→ **RECORDED DATA**:
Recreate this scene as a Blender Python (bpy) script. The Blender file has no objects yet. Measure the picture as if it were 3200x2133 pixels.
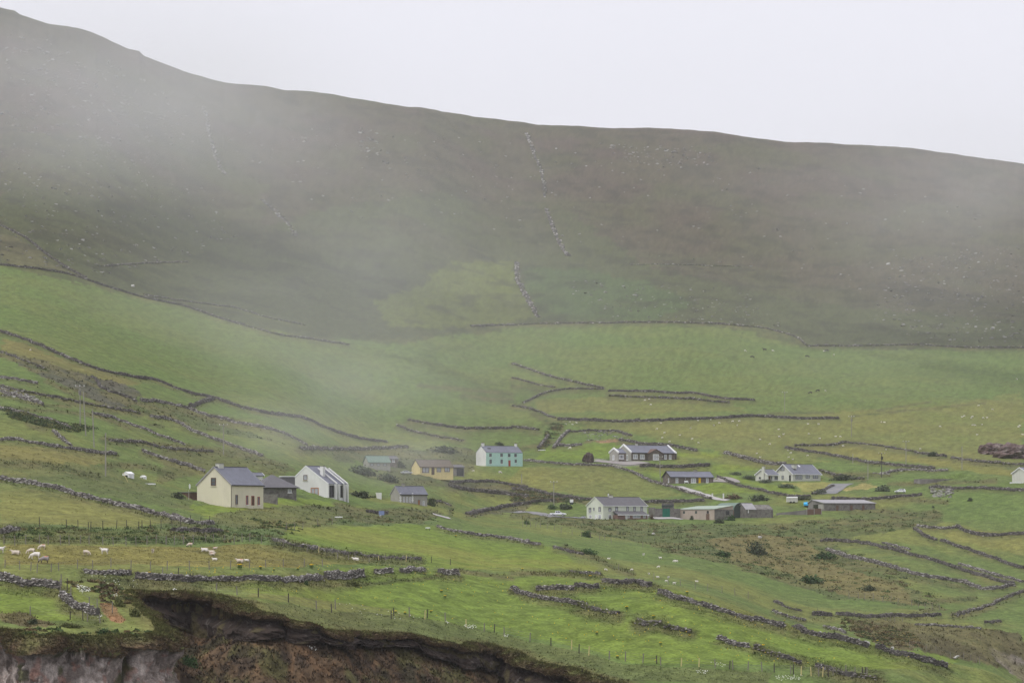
import bpy, bmesh, math, random
import numpy as np
from mathutils import Vector, Matrix, Euler
random.seed(7); rng = np.random.default_rng(11)
scene = bpy.context.scene
COL = scene.collection
R = math.radians
# ------------------------------------------------------------------ camera, sky, sun, exposure
F, YE, CX, CZ = 9600.0, 1650.0, 1600.0, 45.0      # focal length in photo pixels, eye level row, centre column, camera height over the sea
cd = bpy.data.cameras.new('camera'); cam = bpy.data.objects.new('camera', cd); COL.objects.link(cam)
cam.location = (0, 0, CZ); cam.rotation_euler = (R(90), 0, 0)
cd.sensor_width = 36; cd.lens = F/3200*36; cd.shift_y = (YE-1066.5)/3200
cd.clip_start = 1; cd.clip_end = 20000
scene.camera = cam
SUN_EL, SUN_AZ = 58, 235
w = bpy.data.worlds.new('World'); scene.world = w; w.use_nodes = True
nt = w.node_tree; bg = nt.nodes['Background']
sky = nt.nodes.new('ShaderNodeTexSky'); sky.sky_type = 'NISHITA'; sky.sun_disc = False
sky.sun_elevation = R(SUN_EL); sky.sun_rotation = R(SUN_AZ); sky.air_density = 1.0; sky.dust_density = 8.0; sky.ozone_density = 1.0
hs = nt.nodes.new('ShaderNodeHueSaturation'); hs.inputs['Saturation'].default_value = 0.12
mx = nt.nodes.new('ShaderNodeMix'); mx.data_type = 'RGBA'; mx.inputs[0].default_value = 0.8
mx.inputs[7].default_value = (6.6, 6.6, 7.25, 1)     # closed white cloud deck over the Nishita sky
nt.links.new(sky.outputs[0], hs.inputs['Color']); nt.links.new(hs.outputs[0], mx.inputs[6]); nt.links.new(mx.outputs[2], bg.inputs[0])
bg.inputs[1].default_value = 0.12
sd = bpy.data.lights.new('sun', 'SUN'); sd.energy = 1.3; sd.angle = R(35); sd.color = (1, .98, .95)
sun = bpy.data.objects.new('sun', sd); COL.objects.link(sun)
az, el = R(SUN_AZ), R(SUN_EL)
sdir = Vector((math.sin(az)*math.cos(el), math.cos(az)*math.cos(el), math.sin(el)))
sun.rotation_euler = sdir.to_track_quat('Z', 'Y').to_euler(); sun.location = (0, -50, 400)
vs = scene.view_settings; vs.view_transform = 'Standard'; vs.look = 'None'; vs.exposure = 0.37; vs.gamma = 1.0; vs.use_curve_mapping = False
scene.cycles.volume_step_rate = 2.5; scene.cycles.volume_bounces = 1; scene.cycles.max_bounces = 6; scene.cycles.use_denoising = True
HAZE = 0.000052

# ------------------------------------------------------------------ noise
def _h(ix, iy, s):
    n = (ix.astype(np.int64)*374761393 + iy.astype(np.int64)*668265263 + s*974634777) & 0x7fffffff
    n = ((n ^ (n >> 13))*1274126177) & 0x7fffffff
    return ((n ^ (n >> 16)) & 0xffff)/65535.0
def vn(x, y, s=0):
    x = np.asarray(x, float); y = np.asarray(y, float)
    ix = np.floor(x); iy = np.floor(y); fx = x-ix; fy = y-iy
    fx = fx*fx*(3-2*fx); fy = fy*fy*(3-2*fy)
    a = _h(ix, iy, s); b = _h(ix+1, iy, s); c = _h(ix, iy+1, s); d = _h(ix+1, iy+1, s)
    return (a*(1-fx)+b*fx)*(1-fy)+(c*(1-fx)+d*fx)*fy
def fbm(x, y, s=0, o=4):
    r = 0; a = .5; t = 0
    for i in range(o):
        r = r+a*vn(x, y, s+i*17); t += a; a *= .5; x = np.asarray(x)*2.03+3.1; y = np.asarray(y)*2.03+7.7
    return r/t-.5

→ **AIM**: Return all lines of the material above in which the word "pixels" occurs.

→ **TASK SOLUTION**:
Recreate this scene as a Blender Python (bpy) script. The Blender file has no objects yet. Measure the picture as if it were 3200x2133 pixels.
F, YE, CX, CZ = 9600.0, 1650.0, 1600.0, 45.0      # focal length in photo pixels, eye level row, centre column, camera height over the sea